• [Stated problem]:
Leave out any pictures and transcribe all other data below exactly.

### Entries supplied ###

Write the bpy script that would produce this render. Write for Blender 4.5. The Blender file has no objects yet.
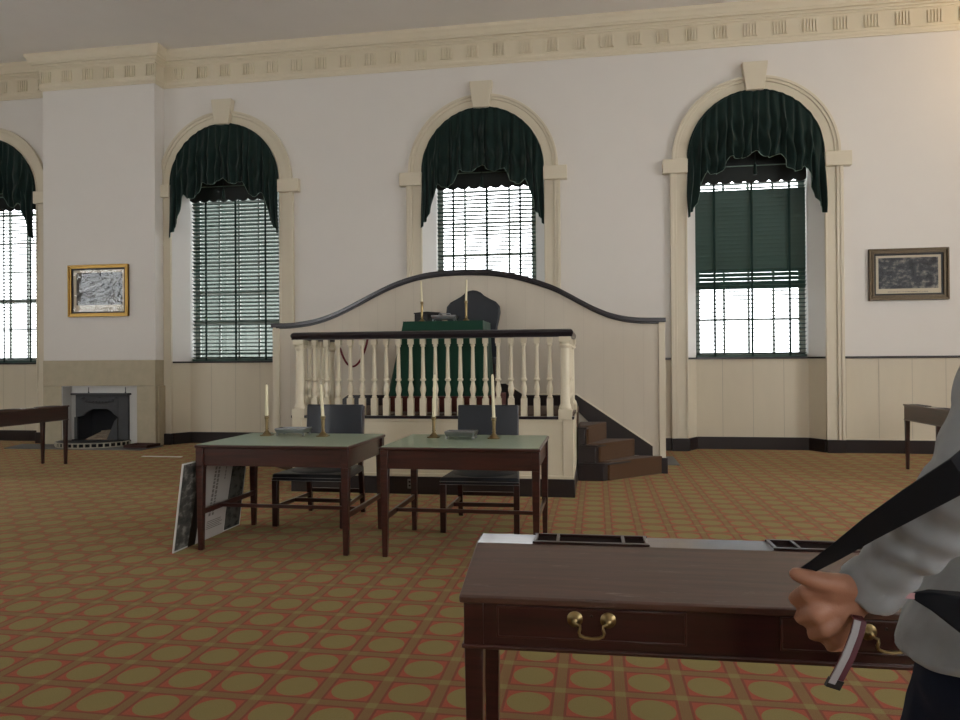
import bpy, bmesh, math, random
from mathutils import Vector, Matrix, noise
random.seed(7)
PI = math.pi
SC = bpy.context.scene
COL = SC.collection

# ------------------------------------------------------------------ materials
def lin(h):
    h = h.lstrip('#')
    out = []
    for i in (0, 2, 4):
        c = int(h[i:i+2], 16) / 255
        out.append(c / 12.92 if c <= .04045 else ((c + .055) / 1.055) ** 2.4)
    return (*out, 1)

class NT:
    def __init__(s, name):
        s.m = bpy.data.materials.new(name); s.m.use_nodes = True
        s.t = s.m.node_tree; s.t.nodes.clear()
        s.out = s.n('ShaderNodeOutputMaterial')
    def n(s, typ, **kw):
        nd = s.t.nodes.new(typ)
        for k, v in kw.items(): setattr(nd, k, v)
        return nd
    def set(s, sock, v):
        if isinstance(v, bpy.types.NodeSocket): s.t.links.new(v, sock)
        else: sock.default_value = v
    def math(s, op, a, b=0.0, c=0.0):
        nd = s.n('ShaderNodeMath', operation=op)
        s.set(nd.inputs[0], a); s.set(nd.inputs[1], b)
        if len(nd.inputs) > 2: s.set(nd.inputs[2], c)
        return nd.outputs[0]
    def mix(s, f, a, b):
        nd = s.n('ShaderNodeMix', data_type='RGBA')
        s.set(nd.inputs[0], f); s.set(nd.inputs[6], a); s.set(nd.inputs[7], b)
        return nd.outputs[2]
    def noise(s, vec, scale, detail=3, rough=.55):
        nd = s.n('ShaderNodeTexNoise')
        s.set(nd.inputs['Vector'], vec); nd.inputs['Scale'].default_value = scale
        nd.inputs['Detail'].default_value = detail; nd.inputs['Roughness'].default_value = rough
        return nd.outputs['Fac']
    def coords(s, scale=(1, 1, 1), kind='Object'):
        tc = s.n('ShaderNodeTexCoord'); mp = s.n('ShaderNodeMapping')
        mp.inputs['Scale'].default_value = scale
        s.t.links.new(tc.outputs[kind], mp.inputs[0])
        return mp.outputs[0]
    def ramp(s, f, stops):
        nd = s.n('ShaderNodeValToRGB'); s.set(nd.inputs[0], f)
        e = nd.color_ramp.elements
        while len(e) < len(stops): e.new(.5)
        for k, (p, c) in enumerate(stops): e[k].position = p; e[k].color = lin(c)
        return nd.outputs[0]
    def bsdf(s, color, rough=.5, metal=0.0, spec=.5, coat=0.0, bump=None, bdist=.002, bstr=.4, sheen=0.0, emit=None):
        b = s.n('ShaderNodeBsdfPrincipled')
        s.set(b.inputs['Base Color'], color); s.set(b.inputs['Roughness'], rough)
        b.inputs['Metallic'].default_value = metal; b.inputs['Specular IOR Level'].default_value = spec
        b.inputs['Coat Weight'].default_value = coat; b.inputs['Coat Roughness'].default_value = .12
        b.inputs['Sheen Weight'].default_value = sheen
        if bump is not None:
            bp = s.n('ShaderNodeBump'); bp.inputs['Distance'].default_value = bdist; bp.inputs['Strength'].default_value = bstr
            s.t.links.new(bump, bp.inputs['Height']); s.t.links.new(bp.outputs[0], b.inputs['Normal'])
        s.t.links.new(b.outputs[0], s.out.inputs[0])
        return s.m

def paint(name, hexc, rough=.6, var=.06, scale=6, bump=.0008, spec=.4, metal=0.0, coat=0.0, sheen=0.0):
    t = NT(name); v = t.coords()
    c = lin(hexc)
    d = tuple(x * (1 - var * 2) for x in c[:3]) + (1,)
    nz = t.noise(v, scale, 4)
    return t.bsdf(t.mix(nz, d, c), rough, metal, spec, coat, t.noise(v, scale * 25, 2), bump, .5, sheen)

def wood(name, dark, light, scale=(1.5, 22, 22), rough=.32, coat=.3, wear=None):
    t = NT(name); v = t.coords(scale)
    nz = t.noise(v, 2.2, 5, .6)
    col = t.ramp(nz, [(.3, dark), (.7, light)])
    r = rough
    if wear:
        w = t.noise(t.coords((2, 14, 14)), 3.0, 6, .75)
        wf = t.ramp(w, [(.60, '#000000'), (.72, '#ffffff')])
        col = t.mix(t.math('MULTIPLY', wf, .45), col, lin(wear))
    return t.bsdf(col, r, 0, .5, coat, nz, .0006, .4)

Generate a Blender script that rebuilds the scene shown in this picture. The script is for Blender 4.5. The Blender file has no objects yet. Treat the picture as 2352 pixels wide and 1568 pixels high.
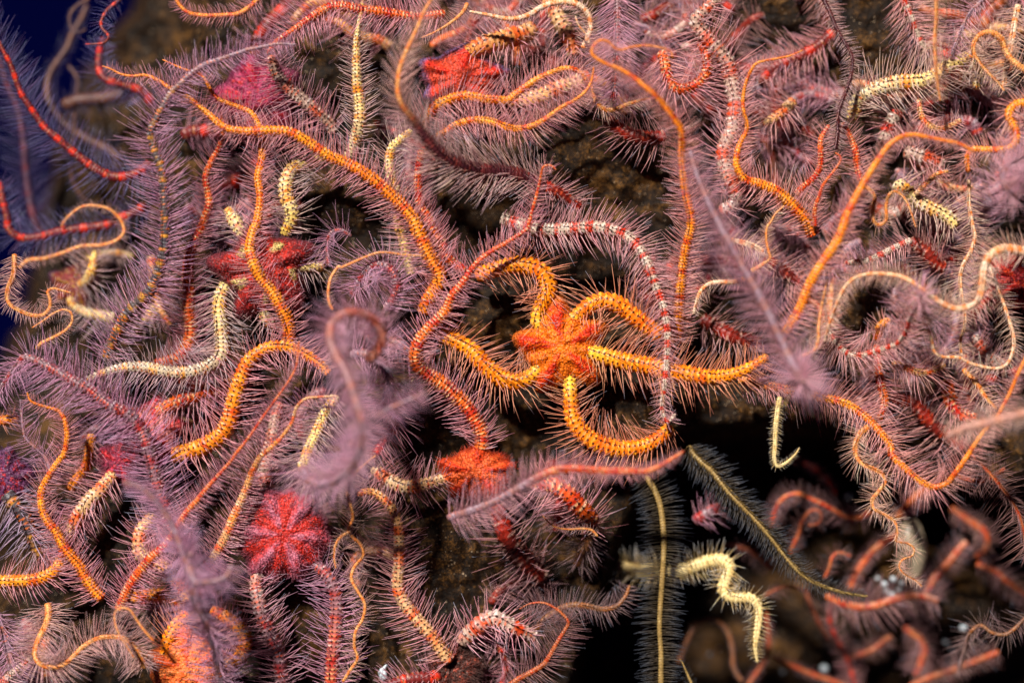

###

• [Task result]:
Write the bpy script that would produce this render. Write for Blender 4.5. The Blender file has no objects yet.
import bpy, bmesh, math, random
from mathutils import Vector, Matrix, noise
random.seed(7)
PI = math.pi
SC = bpy.context.scene
COL = SC.collection

# ------------------------------------------------------------------ materials
def lin(h):
    h = h.lstrip('#')
    out = []
    for i in (0, 2, 4):
        c = int(h[i:i+2], 16) / 255
        out.append(c / 12.92 if c <= .04045 else ((c + .055) / 1.055) ** 2.4)
    return (*out, 1)

class NT:
    def __init__(s, name):
        s.m = bpy.data.materials.new(name); s.m.use_nodes = True
        s.t = s.m.node_tree; s.t.nodes.clear()
        s.out = s.n('ShaderNodeOutputMaterial')
    def n(s, typ, **kw):
        nd = s.t.nodes.new(typ)
        for k, v in kw.items(): setattr(nd, k, v)
        return nd
    def set(s, sock, v):
        if isinstance(v, bpy.types.NodeSocket): s.t.links.new(v, sock)
        else: sock.default_value = v
    def math(s, op, a, b=0.0, c=0.0):
        nd = s.n('ShaderNodeMath', operation=op)
        s.set(nd.inputs[0], a); s.set(nd.inputs[1], b)
        if len(nd.inputs) > 2: s.set(nd.inputs[2], c)
        return nd.outputs[0]
    def mix(s, f, a, b):
        nd = s.n('ShaderNodeMix', data_type='RGBA')
        s.set(nd.inputs[0], f); s.set(nd.inputs[6], a); s.set(nd.inputs[7], b)
        return nd.outputs[2]
    def noise(s, vec, scale, detail=3, rough=.55):
        nd = s.n('ShaderNodeTexNoise')
        s.set(nd.inputs['Vector'], vec); nd.inputs['Scale'].default_value = scale
        nd.inputs['Detail'].default_value = detail; nd.inputs['Roughness'].default_value = rough
        return nd.outputs['Fac']
    def coords(s, scale=(1, 1, 1), kind='Object'):
        tc = s.n('ShaderNodeTexCoord'); mp = s.n('ShaderNodeMapping')
        mp.inputs['Scale'].default_value = scale
        s.t.links.new(tc.outputs[kind], mp.inputs[0])
        return mp.outputs[0]
    def ramp(s, f, stops):
        nd = s.n('ShaderNodeValToRGB'); s.set(nd.inputs[0], f)
        e = nd.color_ramp.elements
        while len(e) < len(stops): e.new(.5)
        for k, (p, c) in enumerate(stops): e[k].position = p; e[k].color = lin(c)
        return nd.outputs[0]
    def bsdf(s, color, rough=.5, metal=0.0, spec=.5, coat=0.0, bump=None, bdist=.002, bstr=.4, sheen=0.0, emit=None):
        b = s.n('ShaderNodeBsdfPrincipled')
        s.set(b.inputs['Base Color'], color); s.set(b.inputs['Roughness'], rough)
        b.inputs['Metallic'].default_value = metal; b.inputs['Specular IOR Level'].default_value = spec
        b.inputs['Coat Weight'].default_value = coat; b.inputs['Coat Roughness'].default_value = .12
        b.inputs['Sheen Weight'].default_value = sheen
        if bump is not None:
            bp = s.n('ShaderNodeBump'); bp.inputs['Distance'].default_value = bdist; bp.inputs['Strength'].default_value = bstr
            s.t.links.new(bump, bp.inputs['Height']); s.t.links.new(bp.outputs[0], b.inputs['Normal'])
        s.t.links.new(b.outputs[0], s.out.inputs[0])
        return s.m

def paint(name, hexc, rough=.6, var=.06, scale=6, bump=.0008, spec=.4, metal=0.0, coat=0.0, sheen=0.0):
    t = NT(name); v = t.coords()
    c = lin(hexc)
    d = tuple(x * (1 - var * 2) for x in c[:3]) + (1,)
    nz = t.noise(v, scale, 4)
    return t.bsdf(t.mix(nz, d, c), rough, metal, spec, coat, t.noise(v, scale * 25, 2), bump, .5, sheen)

def wood(name, dark, light, scale=(1.5, 22, 22), rough=.32, coat=.3, wear=None):
    t = NT(name); v = t.coords(scale)
    nz = t.noise(v, 2.2, 5, .6)
    col = t.ramp(nz, [(.3, dark), (.7, light)])
    r = rough
    if wear:
        w = t.noise(t.coords((2, 14, 14)), 3.0, 6, .75)
        wf = t.ramp(w, [(.60, '#000000'), (.72, '#ffffff')])
        col = t.mix(t.math('MULTIPLY', wf, .45), col, lin(wear))
    return t.bsdf(col, r, 0, .5, coat, nz, .0006, .4)

Generate a Blender script that rebuilds the scene shown in this picture. The script is for Blender 4.5. The Blender file has no objects yet. Treat the picture as 2352 pixels wide and 1568 pixels high.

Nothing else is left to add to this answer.